You just see them in quiet moments together, and when you do come back in to see the relationship again we see that it’s progressed each time without a lot of explanation. We just cut into a slice of their life later on.
That gave Wesley the chance to be more of a normal guy instead of this slightly eccentric outsider clowning around. It gave him a much more approachable side and revealed a vulnerability on an emotional level that was important to make him a more rounded character.
Randall and Hopkirk
You came back to Britain to do Randall and Hopkirk. Was that a fun experience?
Oh, it was delightful. I’m a huge fan of Charlie Higson and Paul Whitehouse, and The Fast Show is still one of my favourites.
I happened to be in London over that summer on a break from Buffy.

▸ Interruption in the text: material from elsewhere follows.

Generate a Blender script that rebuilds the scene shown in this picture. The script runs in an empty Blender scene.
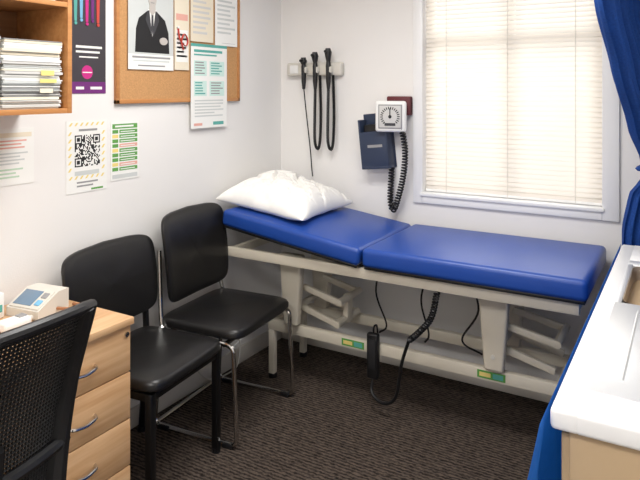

We had just wrapped season three and I did a movie here. Then I was travelling, seeing friends and having some time in London and my agent there called up and said "Oh they’re remaking this old series". I had really liked the original so I was curious to see what Charlie and Paul would do with it.
When I met Charlie, he had an idea about this character that seemed to fit well for me, so, yeah, it was great fun to do. I was very pleased to work with them and on was a pretty quirky character as well. A seemingly suave, protective man who turns out to be a complete psycho and is killed by a double bed.